-- To do --
Skip the pictures. Set down, word for word, the lines from the start of the material up to and including the line with "return unit(rng.normal(size=(n, 3)))".

>> Start Given records

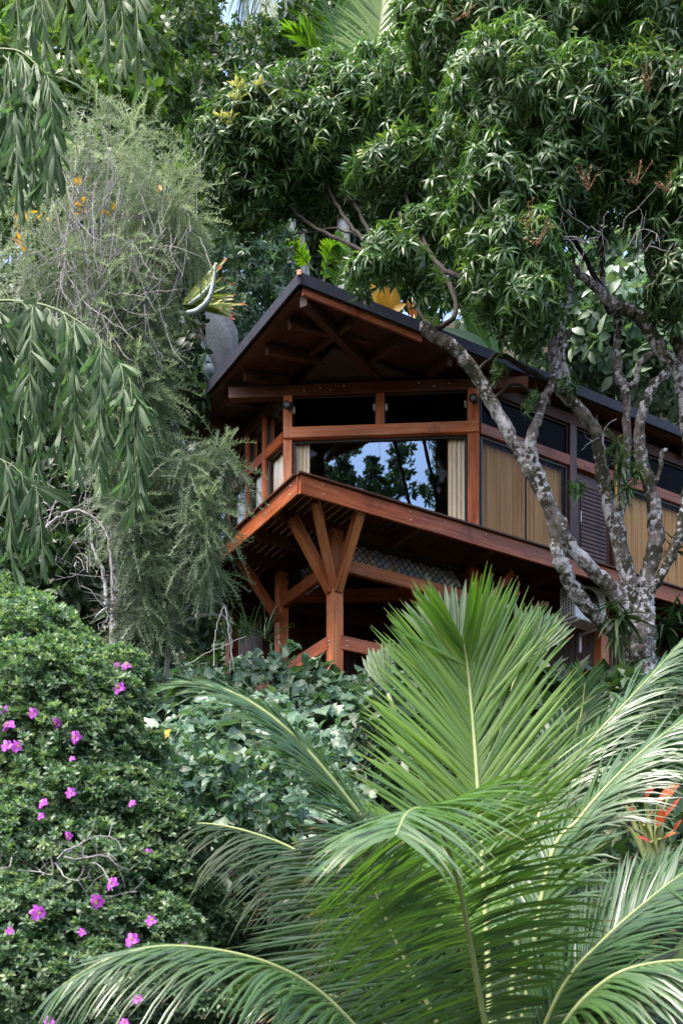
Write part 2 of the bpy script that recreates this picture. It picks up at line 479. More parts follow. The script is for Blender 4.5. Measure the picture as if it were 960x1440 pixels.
def whorl(L, W, n, lo, hi, droop, rad=0.03, seg=4, fold=0.25, spread=0.2, jit=0.2):
    """rosette of n leaves round +Z, elevations between lo and hi (radians)"""
    VV, QQ, UU, RR, k = [], [], [], [], 0
    for i in range(n):
        l = leaf(L * (0.75 + 0.4 * rng.random()), W * (0.8 + 0.4 * rng.random()), seg, droop * (0.6 + 0.8 * rng.random()), fold)
        an = i * 2.39996 + rng.normal() * 0.15
        el = lo + (hi - lo) * (i / max(1, n - 1)) + rng.normal() * jit
        R = rot('z', an) @ rot('y', -el) @ rot('x', rng.normal() * 0.35)
        V = (l[0] + (rad, 0, 0)) @ R.T + (0, 0, spread * L * (i / n - 0.5))
        VV.append(V); QQ.append(l[1] + k); UU.append(l[2]); RR.append(np.full(len(V), rng.normal() * 0.16)); k += len(V)
    return np.concatenate(VV), np.concatenate(QQ), np.concatenate(UU), np.concatenate(RR)


def sphere_dirs(n):
    return unit(rng.normal(size=(n, 3)))


def blob_points(blobs, density, shell=(0.72, 1.04), back=0.35):
    """points in the outer shell of ellipsoids (px,py,Y,rx,ry px, depth m); returns pos, outward normal"""
    Pp, Nn = [], []
    for (px, py, Y, rx, ry, dz) in blobs:
        c = P(px, py, Y); a = np.array([rx / F * Y, dz, ry / F * Y])
        area = 4 * math.pi * ((a[0]*a[1])**1.6/3 + (a[0]*a[2])**1.6/3 + (a[1]*a[2])**1.6/3) ** (1/1.6)
        n = max(6, int(area * density))
        d = sphere_dirs(n)
        keep = (d[:, 1] < 0.25) | (rng.random(n) < back)
        d = d[keep]
        # uneven lumps
        lump = 1 + 0.10 * np.sin(d[:, 0] * 7 + px) * np.sin(d[:, 2] * 8 + py) + 0.06 * np.sin(d[:, 0] * 17 + d[:, 2] * 13)
        r = (shell[0] + (shell[1] - shell[0]) * rng.random(len(d)) ** 0.6) * lump
        Pp.append(c + d * a * r[:, None]); Nn.append(unit(d / a))
    return np.concatenate(Pp), np.concatenate(Nn)


def cloud(mb, blobs, density, tmpls, size=(0.8, 1.2), up=0.6, out=0.8, jit=0.5, shell=(0.72, 1.04), back=0.35, rs=0.22, r0=0.45, axis='z'):
    p, nr = blob_points(blobs, density, shell, back)
    k = rng.integers(0, len(tmpls), len(p))
    ax = unit(nr * out + np.array([0, 0, up]) + rng.normal(size=p.shape) * jit)
    for i, T in enumerate(tmpls):
        q = k == i
        n = q.sum()
        if not n: continue
        sz = size[0] + (size[1] - size[0]) * rng.random(n)
        ref = unit(rng.normal(size=(n, 3)))
        if axis == 'z':
            x = unit(np.cross(ax[q], ref)); Rm = frames(x, ax[q], sz)
        else:
            Rm = frames(ref * 0.7 + np.array([0, 0, -0.35]) + ax[q] * 0.3, ax[q], sz)
        mb.scatter(T, Rm, p[q], r0 + rs * rng.normal(size=n))
    return p, nr


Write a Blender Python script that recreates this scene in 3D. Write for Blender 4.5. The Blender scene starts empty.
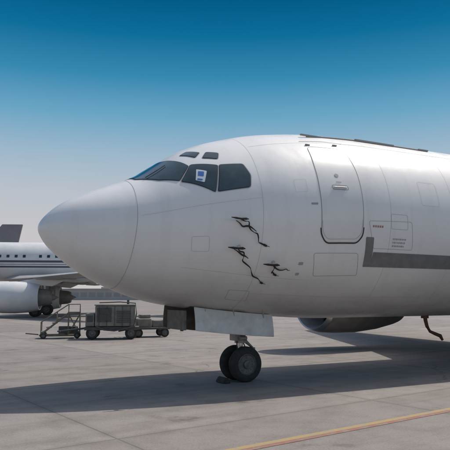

>> End Given records

-- The reply --
Write part 2 of the bpy script that recreates this picture. It picks up at line 479. More parts follow. The script is for Blender 4.5. Measure the picture as if it were 960x1440 pixels.
def whorl(L, W, n, lo, hi, droop, rad=0.03, seg=4, fold=0.25, spread=0.2, jit=0.2):
    """rosette of n leaves round +Z, elevations between lo and hi (radians)"""
    VV, QQ, UU, RR, k = [], [], [], [], 0
    for i in range(n):
        l = leaf(L * (0.75 + 0.4 * rng.random()), W * (0.8 + 0.4 * rng.random()), seg, droop * (0.6 + 0.8 * rng.random()), fold)
        an = i * 2.39996 + rng.normal() * 0.15
        el = lo + (hi - lo) * (i / max(1, n - 1)) + rng.normal() * jit
        R = rot('z', an) @ rot('y', -el) @ rot('x', rng.normal() * 0.35)
        V = (l[0] + (rad, 0, 0)) @ R.T + (0, 0, spread * L * (i / n - 0.5))
        VV.append(V); QQ.append(l[1] + k); UU.append(l[2]); RR.append(np.full(len(V), rng.normal() * 0.16)); k += len(V)
    return np.concatenate(VV), np.concatenate(QQ), np.concatenate(UU), np.concatenate(RR)


def sphere_dirs(n):
    return unit(rng.normal(size=(n, 3)))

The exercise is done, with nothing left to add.